We stand at a threshold moment. It is our prayer that the Communion be allowed to maintain its own life and its own integrity, in line with what was resolved at Dar es Salaam, acting from charity and in concern for the wider Body. The alternative is an unraveling of the fabric of Communion identity and mission, as new churches are created and new polities vie for the brand name Anglican. We pray that the Windsor Bishops meet, that the Pastoral Council be set up as requested, and that the Communion move forward on the terms it has set for itself.

There was a moment in the early history of Anglicanism in America when, fearful of the power of Bishops in a civil government now rejected in England, the fledgling Episcopal Church sought to create a polity that was all its own, in which the power of Bishops was circumscribed by a second House of Deputies. The Church of England indicated that was fine, but it would not be an Episcopal Church in Communion in consequence, and so the polity was carefully redefined.

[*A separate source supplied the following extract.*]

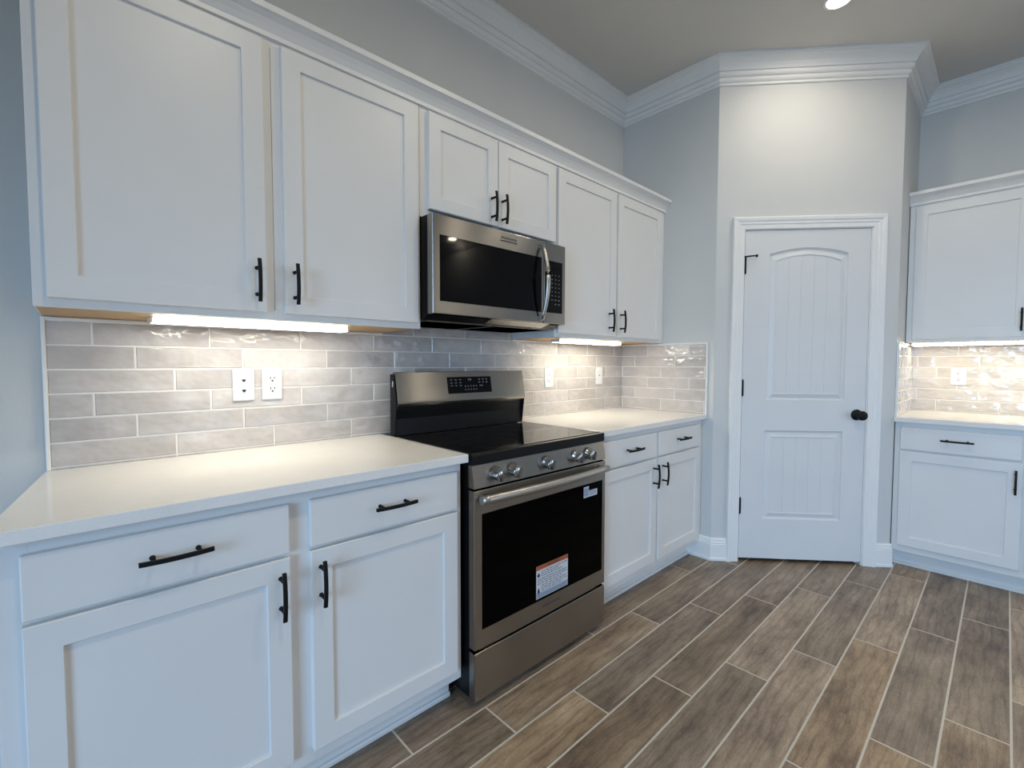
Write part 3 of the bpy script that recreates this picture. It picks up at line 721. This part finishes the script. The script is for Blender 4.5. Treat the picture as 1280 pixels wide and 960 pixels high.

Ironically, we may now find ourselves in a similar situation but for very different reasons. Now the Bishops themselves wish to depict restrictions upon themselves, and a special US polity, in order to defer or reject requests being made by Communion members as new and vibrant as the American church herself once was. It is time for the Communion to insist that America inhabit an Episcopal Church recognizable on terms all can see and identify as such. Restrictions on autonomy are not new, and it is time they be defended as fully appropriate to both Anglican Communion and Episcopal Church polity and identity.